• **Work to be completed**: Which lines hold the string "high"? Copy every one of them.

[Scene script records]
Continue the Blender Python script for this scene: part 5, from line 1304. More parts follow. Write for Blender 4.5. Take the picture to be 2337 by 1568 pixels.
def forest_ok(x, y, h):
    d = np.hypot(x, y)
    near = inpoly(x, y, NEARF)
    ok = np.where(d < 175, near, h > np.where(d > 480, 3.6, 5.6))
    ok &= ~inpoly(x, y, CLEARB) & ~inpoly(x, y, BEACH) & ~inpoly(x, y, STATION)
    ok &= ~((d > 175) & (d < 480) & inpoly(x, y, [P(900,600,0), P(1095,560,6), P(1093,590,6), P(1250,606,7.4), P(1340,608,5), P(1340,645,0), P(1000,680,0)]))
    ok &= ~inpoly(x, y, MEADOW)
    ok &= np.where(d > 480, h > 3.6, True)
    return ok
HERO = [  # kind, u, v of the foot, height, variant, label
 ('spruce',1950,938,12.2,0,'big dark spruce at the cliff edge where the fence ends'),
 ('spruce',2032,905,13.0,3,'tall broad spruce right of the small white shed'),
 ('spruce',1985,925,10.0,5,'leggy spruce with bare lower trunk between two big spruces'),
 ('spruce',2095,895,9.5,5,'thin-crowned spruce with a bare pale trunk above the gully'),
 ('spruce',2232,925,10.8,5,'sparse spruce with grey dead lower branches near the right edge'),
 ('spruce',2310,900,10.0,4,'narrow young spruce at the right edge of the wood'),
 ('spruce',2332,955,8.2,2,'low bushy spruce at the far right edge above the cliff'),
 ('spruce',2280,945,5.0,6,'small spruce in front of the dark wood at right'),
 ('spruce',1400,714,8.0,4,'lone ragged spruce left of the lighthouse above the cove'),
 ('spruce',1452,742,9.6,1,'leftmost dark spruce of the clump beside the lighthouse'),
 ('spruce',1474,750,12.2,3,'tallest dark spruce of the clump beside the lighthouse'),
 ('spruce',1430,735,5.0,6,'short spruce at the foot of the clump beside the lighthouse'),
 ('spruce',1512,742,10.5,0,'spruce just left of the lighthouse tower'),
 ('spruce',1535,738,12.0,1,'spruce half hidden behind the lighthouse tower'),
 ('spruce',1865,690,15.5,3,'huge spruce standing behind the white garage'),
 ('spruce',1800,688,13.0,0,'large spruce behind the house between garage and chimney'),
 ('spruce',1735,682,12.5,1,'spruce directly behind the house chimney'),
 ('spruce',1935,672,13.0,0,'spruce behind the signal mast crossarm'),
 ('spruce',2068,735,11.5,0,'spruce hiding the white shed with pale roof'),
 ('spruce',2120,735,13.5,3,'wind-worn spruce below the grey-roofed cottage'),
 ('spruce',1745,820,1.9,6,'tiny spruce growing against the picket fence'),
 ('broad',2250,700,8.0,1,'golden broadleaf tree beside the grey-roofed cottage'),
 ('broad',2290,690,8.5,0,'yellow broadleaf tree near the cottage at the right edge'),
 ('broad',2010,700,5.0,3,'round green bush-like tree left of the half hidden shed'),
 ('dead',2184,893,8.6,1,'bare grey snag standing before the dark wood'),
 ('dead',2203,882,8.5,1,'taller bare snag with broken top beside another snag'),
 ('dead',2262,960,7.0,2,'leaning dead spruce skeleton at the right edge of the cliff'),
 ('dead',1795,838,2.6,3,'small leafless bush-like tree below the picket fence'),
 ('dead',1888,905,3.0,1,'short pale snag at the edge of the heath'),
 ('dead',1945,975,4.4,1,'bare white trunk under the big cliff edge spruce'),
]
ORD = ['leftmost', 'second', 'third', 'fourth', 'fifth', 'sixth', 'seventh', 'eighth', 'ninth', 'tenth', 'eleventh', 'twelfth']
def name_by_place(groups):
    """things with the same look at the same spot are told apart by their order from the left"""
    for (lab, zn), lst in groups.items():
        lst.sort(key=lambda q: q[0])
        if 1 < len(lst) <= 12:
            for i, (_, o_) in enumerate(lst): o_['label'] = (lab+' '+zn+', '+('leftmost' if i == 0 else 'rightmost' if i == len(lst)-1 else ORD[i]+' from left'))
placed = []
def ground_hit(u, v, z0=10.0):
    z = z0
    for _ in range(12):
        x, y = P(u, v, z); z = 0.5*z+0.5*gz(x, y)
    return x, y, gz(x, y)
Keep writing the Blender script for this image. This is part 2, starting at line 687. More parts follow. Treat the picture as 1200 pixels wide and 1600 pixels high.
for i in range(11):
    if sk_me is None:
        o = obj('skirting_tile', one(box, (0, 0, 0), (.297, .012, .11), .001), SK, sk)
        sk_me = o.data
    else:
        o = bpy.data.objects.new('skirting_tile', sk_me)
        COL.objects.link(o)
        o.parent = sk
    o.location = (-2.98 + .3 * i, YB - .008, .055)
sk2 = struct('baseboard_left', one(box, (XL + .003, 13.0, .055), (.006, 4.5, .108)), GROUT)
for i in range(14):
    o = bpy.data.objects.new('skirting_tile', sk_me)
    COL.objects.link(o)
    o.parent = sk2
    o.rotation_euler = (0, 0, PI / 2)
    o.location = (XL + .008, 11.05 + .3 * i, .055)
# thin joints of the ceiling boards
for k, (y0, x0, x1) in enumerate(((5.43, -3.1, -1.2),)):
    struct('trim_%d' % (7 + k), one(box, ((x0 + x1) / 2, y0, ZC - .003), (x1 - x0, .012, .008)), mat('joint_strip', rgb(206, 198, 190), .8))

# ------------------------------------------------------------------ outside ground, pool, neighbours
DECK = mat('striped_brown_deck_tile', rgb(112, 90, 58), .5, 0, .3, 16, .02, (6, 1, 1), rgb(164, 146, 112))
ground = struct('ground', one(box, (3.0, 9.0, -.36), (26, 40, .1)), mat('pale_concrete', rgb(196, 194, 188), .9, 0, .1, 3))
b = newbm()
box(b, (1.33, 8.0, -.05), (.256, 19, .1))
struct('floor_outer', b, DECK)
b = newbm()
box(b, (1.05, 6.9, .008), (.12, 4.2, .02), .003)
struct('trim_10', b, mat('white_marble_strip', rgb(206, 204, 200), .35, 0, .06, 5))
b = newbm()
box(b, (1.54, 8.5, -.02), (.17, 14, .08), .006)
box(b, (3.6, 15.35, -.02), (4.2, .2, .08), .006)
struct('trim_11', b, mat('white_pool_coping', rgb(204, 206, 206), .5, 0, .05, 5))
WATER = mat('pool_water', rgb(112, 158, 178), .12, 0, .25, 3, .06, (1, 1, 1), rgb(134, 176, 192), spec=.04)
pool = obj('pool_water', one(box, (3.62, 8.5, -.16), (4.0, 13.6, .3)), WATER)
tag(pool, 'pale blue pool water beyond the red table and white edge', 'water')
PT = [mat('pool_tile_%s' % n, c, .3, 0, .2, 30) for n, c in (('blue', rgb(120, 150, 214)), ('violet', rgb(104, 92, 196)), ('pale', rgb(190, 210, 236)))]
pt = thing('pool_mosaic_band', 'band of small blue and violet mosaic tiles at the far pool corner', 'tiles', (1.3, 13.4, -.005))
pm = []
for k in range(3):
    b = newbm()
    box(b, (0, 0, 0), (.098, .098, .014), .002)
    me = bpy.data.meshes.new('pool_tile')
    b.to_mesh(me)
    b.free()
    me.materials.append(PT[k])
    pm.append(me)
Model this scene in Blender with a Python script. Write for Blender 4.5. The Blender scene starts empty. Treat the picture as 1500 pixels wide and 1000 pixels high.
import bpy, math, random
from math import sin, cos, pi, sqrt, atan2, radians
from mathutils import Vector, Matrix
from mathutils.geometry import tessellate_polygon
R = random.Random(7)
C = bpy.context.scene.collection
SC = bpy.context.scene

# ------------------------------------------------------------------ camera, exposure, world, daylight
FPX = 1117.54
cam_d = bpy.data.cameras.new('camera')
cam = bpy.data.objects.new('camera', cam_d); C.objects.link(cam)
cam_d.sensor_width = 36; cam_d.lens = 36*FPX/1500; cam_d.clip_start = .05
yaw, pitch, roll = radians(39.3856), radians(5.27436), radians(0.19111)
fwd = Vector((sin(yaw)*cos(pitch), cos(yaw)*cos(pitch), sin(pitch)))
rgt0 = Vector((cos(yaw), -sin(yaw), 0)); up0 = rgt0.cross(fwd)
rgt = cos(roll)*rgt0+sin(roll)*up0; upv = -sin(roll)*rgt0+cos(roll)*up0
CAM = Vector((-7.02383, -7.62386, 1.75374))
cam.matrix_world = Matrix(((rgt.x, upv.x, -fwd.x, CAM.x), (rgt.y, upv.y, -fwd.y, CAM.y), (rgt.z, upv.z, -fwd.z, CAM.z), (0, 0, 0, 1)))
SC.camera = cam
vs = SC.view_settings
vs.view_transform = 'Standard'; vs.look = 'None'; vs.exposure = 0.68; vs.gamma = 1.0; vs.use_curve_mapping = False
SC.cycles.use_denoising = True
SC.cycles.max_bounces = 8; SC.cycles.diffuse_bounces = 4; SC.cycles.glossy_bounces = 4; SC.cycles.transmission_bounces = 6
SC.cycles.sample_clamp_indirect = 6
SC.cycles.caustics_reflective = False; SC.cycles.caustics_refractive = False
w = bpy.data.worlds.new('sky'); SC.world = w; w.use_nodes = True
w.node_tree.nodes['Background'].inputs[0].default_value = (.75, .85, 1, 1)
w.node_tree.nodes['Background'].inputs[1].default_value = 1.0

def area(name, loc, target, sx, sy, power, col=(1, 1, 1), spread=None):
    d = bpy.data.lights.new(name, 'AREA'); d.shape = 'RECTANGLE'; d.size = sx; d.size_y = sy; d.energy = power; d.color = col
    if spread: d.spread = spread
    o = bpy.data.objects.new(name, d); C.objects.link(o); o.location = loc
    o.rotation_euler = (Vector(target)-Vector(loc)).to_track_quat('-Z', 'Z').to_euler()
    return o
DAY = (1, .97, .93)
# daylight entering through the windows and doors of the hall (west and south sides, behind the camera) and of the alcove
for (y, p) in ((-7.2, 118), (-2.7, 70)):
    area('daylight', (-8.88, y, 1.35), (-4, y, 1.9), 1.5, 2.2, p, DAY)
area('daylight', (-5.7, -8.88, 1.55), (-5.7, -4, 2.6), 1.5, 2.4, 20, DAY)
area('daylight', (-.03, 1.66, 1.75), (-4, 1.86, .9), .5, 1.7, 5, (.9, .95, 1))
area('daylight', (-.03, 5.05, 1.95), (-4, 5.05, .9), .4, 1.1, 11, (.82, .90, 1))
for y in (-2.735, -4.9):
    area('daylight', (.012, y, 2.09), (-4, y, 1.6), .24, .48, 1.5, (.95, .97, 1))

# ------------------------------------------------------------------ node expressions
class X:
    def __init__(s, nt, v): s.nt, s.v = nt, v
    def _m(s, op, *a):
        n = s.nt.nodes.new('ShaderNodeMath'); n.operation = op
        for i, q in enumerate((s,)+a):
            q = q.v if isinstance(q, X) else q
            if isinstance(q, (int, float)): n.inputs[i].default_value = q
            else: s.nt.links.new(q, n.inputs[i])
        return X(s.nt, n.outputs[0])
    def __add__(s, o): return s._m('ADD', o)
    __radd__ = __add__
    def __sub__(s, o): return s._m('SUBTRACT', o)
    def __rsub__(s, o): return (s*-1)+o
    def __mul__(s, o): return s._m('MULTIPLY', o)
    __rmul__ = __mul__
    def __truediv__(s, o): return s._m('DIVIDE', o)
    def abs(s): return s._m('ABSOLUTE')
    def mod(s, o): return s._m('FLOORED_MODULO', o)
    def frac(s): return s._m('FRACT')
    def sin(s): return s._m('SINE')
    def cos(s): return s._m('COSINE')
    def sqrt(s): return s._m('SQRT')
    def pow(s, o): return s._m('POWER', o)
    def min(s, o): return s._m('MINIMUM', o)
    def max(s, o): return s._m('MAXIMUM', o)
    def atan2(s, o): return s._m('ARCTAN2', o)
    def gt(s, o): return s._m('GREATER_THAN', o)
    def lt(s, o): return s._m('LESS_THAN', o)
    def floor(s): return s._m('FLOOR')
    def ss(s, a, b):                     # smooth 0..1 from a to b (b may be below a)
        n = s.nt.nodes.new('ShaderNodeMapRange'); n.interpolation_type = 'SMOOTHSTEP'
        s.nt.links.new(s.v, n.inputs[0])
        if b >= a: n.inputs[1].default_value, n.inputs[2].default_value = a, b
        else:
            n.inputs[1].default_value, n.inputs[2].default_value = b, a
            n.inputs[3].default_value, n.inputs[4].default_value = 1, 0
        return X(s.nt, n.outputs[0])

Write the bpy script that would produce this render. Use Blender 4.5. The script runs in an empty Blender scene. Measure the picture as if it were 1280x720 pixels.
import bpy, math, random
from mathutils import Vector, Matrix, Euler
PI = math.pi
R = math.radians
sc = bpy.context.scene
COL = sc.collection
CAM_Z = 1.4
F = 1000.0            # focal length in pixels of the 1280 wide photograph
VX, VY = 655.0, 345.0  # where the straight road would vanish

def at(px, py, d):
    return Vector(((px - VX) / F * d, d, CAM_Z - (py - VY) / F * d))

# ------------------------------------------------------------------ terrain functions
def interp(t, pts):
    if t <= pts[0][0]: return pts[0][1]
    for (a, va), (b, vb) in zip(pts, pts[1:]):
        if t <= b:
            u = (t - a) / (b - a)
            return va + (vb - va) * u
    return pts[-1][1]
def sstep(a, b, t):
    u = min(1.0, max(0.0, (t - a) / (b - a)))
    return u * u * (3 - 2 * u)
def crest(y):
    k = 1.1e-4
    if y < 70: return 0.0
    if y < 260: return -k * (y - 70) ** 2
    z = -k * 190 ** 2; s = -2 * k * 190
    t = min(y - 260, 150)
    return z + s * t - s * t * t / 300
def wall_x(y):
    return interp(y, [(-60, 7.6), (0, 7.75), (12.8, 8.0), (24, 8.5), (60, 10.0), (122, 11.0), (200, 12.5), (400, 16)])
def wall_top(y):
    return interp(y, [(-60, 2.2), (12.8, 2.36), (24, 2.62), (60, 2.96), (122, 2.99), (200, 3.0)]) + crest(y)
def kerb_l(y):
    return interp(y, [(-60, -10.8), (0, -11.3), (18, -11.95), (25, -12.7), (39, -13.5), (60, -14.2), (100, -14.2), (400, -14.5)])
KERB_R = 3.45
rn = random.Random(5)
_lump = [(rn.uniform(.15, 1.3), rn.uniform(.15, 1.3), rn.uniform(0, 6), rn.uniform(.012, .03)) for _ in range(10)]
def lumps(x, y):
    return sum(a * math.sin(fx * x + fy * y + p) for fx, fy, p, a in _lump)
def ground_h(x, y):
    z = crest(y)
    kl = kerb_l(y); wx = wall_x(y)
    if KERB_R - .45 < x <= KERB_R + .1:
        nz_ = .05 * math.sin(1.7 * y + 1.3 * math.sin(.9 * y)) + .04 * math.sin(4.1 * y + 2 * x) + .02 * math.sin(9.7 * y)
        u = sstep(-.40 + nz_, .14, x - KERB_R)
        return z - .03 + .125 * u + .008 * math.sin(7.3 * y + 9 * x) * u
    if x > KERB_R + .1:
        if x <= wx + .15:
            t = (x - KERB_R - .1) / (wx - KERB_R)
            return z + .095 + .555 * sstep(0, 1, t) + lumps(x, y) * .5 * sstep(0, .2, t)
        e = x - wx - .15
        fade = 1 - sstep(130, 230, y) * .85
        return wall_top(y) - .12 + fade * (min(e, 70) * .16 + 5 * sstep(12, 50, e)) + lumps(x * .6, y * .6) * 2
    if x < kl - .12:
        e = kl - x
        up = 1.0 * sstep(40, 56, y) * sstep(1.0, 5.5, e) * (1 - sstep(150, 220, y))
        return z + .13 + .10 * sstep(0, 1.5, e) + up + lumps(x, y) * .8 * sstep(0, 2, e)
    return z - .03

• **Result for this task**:
Keep writing the Blender script for this image. This is part 2, starting at line 687. More parts follow. Treat the picture as 1200 pixels wide and 1600 pixels high.
Model this scene in Blender with a Python script. Write for Blender 4.5. The Blender scene starts empty. Treat the picture as 1500 pixels wide and 1000 pixels high.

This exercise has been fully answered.